__TASK DETAILS__. Check each line of the data for "parts" and select those that have it.

== MATERIAL

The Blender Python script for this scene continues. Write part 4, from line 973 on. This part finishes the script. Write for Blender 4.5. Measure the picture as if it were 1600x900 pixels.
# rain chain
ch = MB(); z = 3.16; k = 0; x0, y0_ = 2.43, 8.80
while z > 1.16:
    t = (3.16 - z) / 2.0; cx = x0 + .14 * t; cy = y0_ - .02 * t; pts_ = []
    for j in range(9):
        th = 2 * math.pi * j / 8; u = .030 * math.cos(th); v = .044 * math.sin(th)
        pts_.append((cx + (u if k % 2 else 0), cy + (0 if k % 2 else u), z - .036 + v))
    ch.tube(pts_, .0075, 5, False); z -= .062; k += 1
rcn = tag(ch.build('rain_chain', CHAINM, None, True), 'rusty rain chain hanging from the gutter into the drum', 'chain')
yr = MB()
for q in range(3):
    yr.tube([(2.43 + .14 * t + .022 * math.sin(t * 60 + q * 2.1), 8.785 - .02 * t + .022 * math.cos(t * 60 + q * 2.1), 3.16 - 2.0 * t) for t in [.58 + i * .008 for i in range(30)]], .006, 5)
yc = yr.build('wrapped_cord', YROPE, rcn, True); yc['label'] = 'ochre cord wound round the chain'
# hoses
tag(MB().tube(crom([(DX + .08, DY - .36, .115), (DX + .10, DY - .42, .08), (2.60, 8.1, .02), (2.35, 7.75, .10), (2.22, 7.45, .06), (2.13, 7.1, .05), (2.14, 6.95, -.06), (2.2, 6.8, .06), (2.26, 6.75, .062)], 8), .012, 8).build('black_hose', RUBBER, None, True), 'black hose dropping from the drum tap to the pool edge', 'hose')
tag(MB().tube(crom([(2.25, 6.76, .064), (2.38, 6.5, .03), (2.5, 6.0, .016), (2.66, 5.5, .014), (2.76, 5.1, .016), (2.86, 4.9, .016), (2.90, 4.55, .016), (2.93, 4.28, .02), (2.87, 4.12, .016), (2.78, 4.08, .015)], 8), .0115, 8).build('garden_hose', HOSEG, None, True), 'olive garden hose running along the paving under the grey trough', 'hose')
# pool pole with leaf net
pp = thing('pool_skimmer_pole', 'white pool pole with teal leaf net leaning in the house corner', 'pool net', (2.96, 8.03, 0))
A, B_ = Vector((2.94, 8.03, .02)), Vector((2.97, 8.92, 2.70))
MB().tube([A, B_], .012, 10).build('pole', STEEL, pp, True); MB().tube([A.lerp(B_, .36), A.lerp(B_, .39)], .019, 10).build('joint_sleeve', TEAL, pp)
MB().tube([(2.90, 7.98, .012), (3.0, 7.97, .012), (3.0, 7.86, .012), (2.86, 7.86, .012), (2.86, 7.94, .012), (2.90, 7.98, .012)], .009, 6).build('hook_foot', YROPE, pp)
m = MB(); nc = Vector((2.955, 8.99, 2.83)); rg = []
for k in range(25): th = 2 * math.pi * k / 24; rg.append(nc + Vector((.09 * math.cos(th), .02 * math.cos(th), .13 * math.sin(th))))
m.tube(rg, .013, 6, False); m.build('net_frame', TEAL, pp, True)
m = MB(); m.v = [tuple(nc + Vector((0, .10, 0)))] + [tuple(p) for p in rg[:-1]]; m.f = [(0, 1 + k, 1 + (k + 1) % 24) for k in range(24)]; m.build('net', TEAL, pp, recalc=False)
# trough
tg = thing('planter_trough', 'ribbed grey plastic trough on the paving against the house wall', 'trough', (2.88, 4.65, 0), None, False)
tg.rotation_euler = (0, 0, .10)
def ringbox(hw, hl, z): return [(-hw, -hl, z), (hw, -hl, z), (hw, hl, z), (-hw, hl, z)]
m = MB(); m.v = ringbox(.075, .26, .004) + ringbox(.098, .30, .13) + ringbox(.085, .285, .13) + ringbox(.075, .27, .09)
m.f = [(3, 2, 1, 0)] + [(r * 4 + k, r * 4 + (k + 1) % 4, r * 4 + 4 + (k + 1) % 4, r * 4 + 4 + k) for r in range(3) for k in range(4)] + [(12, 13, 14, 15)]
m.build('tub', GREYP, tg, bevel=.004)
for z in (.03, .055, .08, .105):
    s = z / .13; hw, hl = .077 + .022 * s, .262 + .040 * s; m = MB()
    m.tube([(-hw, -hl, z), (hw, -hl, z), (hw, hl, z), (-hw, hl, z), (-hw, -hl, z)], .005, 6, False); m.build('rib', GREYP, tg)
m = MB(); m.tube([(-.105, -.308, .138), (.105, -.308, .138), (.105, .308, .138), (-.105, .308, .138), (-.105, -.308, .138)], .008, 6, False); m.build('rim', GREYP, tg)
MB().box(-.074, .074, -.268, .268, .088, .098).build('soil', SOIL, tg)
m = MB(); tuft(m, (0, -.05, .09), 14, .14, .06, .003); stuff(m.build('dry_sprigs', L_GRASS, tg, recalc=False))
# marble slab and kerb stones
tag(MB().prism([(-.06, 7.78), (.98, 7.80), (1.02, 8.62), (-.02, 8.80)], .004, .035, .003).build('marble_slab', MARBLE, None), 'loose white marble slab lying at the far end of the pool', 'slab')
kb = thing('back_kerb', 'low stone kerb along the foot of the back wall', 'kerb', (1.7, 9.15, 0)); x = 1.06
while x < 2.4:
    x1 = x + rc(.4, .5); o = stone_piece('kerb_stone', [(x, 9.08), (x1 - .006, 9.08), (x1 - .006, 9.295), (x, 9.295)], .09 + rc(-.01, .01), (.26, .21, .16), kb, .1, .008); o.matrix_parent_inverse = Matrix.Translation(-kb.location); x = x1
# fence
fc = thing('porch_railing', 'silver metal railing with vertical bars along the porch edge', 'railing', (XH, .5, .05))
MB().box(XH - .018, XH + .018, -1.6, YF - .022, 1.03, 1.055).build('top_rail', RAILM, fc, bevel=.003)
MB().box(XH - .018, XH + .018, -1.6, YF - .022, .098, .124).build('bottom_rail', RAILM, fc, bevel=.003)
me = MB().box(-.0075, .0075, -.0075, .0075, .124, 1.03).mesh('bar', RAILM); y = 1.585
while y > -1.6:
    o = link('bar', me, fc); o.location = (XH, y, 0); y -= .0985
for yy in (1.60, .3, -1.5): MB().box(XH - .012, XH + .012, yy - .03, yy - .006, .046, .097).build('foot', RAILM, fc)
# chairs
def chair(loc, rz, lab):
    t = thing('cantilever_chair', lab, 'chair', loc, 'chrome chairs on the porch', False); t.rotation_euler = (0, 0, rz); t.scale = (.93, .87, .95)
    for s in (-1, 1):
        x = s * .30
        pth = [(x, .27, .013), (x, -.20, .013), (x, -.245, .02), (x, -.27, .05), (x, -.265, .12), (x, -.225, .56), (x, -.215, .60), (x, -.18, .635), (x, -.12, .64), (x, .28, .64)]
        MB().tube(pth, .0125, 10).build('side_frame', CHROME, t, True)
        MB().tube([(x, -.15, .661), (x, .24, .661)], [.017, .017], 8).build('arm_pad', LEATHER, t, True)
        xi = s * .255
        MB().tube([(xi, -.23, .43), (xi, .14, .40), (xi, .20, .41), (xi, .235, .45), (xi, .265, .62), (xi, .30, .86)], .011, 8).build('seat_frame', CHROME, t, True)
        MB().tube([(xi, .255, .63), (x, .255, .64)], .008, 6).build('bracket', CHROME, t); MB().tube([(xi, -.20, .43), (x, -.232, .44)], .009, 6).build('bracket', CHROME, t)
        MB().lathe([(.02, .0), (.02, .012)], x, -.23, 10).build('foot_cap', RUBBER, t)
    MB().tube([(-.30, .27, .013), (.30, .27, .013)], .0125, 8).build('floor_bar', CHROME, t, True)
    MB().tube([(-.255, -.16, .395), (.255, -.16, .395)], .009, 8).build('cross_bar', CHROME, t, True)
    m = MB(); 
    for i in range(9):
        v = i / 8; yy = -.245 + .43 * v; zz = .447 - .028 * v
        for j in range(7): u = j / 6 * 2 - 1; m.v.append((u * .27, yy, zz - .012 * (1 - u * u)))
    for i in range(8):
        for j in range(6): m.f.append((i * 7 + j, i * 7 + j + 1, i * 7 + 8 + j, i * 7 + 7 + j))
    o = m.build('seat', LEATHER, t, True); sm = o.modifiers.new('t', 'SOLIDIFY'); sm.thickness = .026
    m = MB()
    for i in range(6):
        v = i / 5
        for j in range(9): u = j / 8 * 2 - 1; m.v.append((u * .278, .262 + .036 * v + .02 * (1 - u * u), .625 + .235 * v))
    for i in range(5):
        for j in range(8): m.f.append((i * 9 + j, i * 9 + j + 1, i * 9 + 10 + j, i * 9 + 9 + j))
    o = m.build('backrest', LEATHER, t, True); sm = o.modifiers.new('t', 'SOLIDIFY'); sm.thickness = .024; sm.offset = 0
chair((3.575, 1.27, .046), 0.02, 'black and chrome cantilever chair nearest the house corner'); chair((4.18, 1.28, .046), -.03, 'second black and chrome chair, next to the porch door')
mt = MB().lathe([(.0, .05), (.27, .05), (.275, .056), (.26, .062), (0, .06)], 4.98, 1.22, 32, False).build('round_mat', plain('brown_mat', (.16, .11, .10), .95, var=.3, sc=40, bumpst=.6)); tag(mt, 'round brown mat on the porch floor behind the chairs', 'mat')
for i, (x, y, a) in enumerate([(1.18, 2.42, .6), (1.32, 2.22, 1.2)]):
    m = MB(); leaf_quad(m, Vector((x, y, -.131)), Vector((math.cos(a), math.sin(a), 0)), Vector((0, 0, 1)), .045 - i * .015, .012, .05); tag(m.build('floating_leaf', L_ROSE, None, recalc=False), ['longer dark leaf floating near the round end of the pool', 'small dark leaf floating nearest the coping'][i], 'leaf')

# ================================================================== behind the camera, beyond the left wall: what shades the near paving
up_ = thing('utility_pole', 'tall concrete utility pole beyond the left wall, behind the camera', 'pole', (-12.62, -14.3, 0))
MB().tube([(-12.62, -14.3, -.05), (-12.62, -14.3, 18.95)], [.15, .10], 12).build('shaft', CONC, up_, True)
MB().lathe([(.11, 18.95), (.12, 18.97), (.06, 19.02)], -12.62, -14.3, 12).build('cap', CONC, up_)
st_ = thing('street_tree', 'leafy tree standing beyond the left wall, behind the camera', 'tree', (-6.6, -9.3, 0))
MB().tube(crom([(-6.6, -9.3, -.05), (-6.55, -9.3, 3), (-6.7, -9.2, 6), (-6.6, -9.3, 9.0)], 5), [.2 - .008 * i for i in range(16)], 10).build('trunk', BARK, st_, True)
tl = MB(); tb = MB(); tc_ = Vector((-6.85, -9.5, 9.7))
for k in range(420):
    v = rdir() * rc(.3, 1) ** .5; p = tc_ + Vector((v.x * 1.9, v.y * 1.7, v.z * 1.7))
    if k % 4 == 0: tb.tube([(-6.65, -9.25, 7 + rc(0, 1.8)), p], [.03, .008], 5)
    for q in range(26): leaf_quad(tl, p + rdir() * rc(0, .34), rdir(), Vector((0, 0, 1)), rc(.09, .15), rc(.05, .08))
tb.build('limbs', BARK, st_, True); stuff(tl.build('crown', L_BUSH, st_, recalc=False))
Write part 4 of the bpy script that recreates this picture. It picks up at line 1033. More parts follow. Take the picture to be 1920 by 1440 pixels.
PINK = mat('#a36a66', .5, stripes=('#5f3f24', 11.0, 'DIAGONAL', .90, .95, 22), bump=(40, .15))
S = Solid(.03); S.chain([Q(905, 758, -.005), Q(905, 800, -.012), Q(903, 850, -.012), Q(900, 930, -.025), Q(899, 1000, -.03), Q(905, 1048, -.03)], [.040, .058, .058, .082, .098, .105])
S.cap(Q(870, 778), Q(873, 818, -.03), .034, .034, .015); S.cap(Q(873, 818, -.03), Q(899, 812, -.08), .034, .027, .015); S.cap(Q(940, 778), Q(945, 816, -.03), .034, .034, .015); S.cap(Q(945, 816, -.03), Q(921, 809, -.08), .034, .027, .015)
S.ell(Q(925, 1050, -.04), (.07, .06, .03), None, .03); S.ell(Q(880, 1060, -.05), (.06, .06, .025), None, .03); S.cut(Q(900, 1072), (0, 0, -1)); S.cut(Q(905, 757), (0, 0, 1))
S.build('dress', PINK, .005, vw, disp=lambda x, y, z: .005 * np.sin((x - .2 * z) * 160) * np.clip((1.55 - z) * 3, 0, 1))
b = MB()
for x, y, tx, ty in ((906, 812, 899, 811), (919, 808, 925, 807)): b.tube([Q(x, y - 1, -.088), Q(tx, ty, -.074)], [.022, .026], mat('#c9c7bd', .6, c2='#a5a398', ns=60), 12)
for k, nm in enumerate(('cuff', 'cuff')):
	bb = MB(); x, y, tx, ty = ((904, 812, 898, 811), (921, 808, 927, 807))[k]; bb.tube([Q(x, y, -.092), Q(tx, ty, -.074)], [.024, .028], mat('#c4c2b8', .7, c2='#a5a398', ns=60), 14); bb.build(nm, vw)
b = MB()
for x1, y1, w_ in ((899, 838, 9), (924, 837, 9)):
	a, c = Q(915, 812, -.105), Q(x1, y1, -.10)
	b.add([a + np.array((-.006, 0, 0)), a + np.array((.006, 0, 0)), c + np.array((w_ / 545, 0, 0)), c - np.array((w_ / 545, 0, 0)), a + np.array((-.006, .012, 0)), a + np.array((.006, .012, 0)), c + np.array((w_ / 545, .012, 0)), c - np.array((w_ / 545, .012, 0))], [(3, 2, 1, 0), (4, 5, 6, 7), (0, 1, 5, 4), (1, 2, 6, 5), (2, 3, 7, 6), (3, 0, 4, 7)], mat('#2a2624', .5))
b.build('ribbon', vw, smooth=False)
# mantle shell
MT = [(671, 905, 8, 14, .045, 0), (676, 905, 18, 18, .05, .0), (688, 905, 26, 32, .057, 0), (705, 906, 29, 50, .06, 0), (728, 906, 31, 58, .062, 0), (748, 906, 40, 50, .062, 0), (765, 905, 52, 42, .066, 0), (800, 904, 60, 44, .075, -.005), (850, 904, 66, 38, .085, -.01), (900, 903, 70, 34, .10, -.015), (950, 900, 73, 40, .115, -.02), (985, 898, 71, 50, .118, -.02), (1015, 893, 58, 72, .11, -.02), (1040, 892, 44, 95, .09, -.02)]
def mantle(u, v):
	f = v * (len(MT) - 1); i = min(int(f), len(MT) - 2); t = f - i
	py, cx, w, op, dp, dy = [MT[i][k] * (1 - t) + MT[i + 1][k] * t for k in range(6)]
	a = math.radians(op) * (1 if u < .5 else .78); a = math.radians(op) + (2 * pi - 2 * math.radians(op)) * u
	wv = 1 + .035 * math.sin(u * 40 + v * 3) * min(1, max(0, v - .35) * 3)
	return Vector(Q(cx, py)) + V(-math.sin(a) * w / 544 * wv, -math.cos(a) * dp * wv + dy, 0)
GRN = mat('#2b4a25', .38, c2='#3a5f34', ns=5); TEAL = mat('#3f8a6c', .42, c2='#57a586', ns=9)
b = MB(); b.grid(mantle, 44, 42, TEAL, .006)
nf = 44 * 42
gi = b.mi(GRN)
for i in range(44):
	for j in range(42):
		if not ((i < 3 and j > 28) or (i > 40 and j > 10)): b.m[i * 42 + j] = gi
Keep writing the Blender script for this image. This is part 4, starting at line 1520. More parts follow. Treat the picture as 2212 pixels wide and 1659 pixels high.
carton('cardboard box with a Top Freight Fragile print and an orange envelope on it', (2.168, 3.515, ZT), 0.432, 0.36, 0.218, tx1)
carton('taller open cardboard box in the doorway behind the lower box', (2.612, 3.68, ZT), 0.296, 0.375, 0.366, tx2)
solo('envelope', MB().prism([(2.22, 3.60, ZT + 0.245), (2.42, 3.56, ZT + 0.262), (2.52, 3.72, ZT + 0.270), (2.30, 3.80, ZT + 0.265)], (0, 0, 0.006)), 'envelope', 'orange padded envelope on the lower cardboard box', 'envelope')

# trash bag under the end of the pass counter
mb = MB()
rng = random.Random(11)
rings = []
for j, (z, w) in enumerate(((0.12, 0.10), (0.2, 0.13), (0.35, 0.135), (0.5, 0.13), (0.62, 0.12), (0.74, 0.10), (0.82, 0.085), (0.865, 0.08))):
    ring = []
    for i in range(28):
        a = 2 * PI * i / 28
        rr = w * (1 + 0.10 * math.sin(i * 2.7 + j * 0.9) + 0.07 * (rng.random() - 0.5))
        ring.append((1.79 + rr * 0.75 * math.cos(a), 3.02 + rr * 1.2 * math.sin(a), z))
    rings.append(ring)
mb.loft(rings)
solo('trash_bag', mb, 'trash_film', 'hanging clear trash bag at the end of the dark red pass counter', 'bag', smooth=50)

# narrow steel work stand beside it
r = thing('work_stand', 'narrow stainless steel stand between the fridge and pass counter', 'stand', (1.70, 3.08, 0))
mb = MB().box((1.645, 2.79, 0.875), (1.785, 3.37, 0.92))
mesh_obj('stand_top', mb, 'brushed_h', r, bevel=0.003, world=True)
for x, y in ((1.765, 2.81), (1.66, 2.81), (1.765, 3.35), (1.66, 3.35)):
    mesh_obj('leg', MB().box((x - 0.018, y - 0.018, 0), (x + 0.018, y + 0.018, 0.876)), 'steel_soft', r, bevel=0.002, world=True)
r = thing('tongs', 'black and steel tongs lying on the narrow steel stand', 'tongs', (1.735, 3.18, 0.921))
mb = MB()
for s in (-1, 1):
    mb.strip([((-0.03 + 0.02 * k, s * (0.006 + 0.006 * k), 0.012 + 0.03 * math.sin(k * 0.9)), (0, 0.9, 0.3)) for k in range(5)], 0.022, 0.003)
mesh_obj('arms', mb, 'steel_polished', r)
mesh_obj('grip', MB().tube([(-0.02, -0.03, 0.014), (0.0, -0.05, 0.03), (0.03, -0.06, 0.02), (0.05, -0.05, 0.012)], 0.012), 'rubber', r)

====

__THE SOLUTION__.
Write part 4 of the bpy script that recreates this picture. It picks up at line 1033. More parts follow. Take the picture to be 1920 by 1440 pixels.
Keep writing the Blender script for this image. This is part 4, starting at line 1520. More parts follow. Treat the picture as 2212 pixels wide and 1659 pixels high.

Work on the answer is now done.